Prosseguindo o comentário sobre Meu coração de pedra-pomes, de Juliana Frank. Lawanda (autoironia da narradora, que se chama Wanda), para melhorar o salário de faxineira, arranja alguns trabalhos “extras” (ou “escusos”, como ela prefere) — consegue alimentos não prescritos para certos pacientes; satisfaz-lhes desejos impróprios, e até bizarros, como o de um velho terminal que queria assistir (não deu tempo) a um show de Caubi Peixoto, ou como o da senhora Berta, também terminal, que, querendo dançar, acaba falecendo nos braços de Lawanda. A (tragicômica por excelência) cena em que é narrada a dança da moribunda com Lawanda tem muita força:
Berta balbucia algo. Não entendo. Mas, sim, estamos sublimes, Berta! É só não pisar no meu pé que eu vou te levar daqui para um templo em Dammam.

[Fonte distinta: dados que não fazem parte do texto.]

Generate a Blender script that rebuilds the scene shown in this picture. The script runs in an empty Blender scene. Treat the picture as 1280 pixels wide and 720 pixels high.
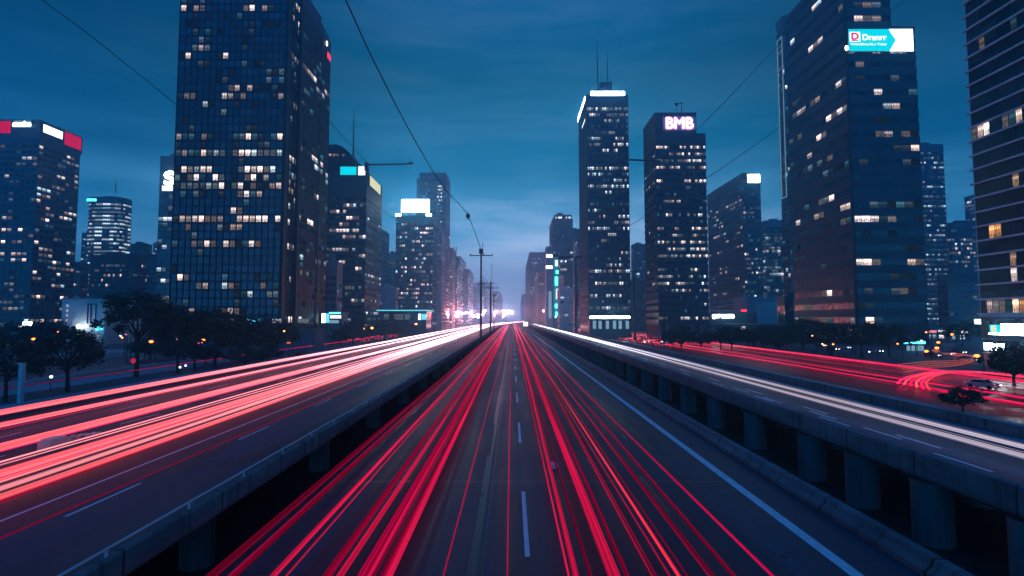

Fecha os olhos, velha desanimada! Anda! Ela começa a tremelicar. Muito bom! Estamos quase chegando aonde quero. Ela balbucia mais uma vez e se contorce. Que lindo, nunca vi nada igual. Será que são os remédios para o câncer? Eu deveria experimentar!
Ela consegue gritar:
— Estou indo!
— Para o templo de Dammam?
Ela balbucia:
— Não sei!
Cai dura no chão. Merda. Morreu também. E agora? Como vou devolver o corpo para a maca no quarto andar?
Eis uma cena que registra com realismo agudo uma das situações vividas por Lawanda, personagem de fala solta, espontânea, cujos palavrões, bem aplicados na trama, funcionam como desforra, como gritos, não contra este ou aquele, mas contra o tipo de existência que lhe coube. Juliana Frank, autora ainda muito jovem, parece acertar a mão na construção dessa personagem enérgica, desesperada. E com isso acaba acertando a mão na fatura de seu mais recente romance.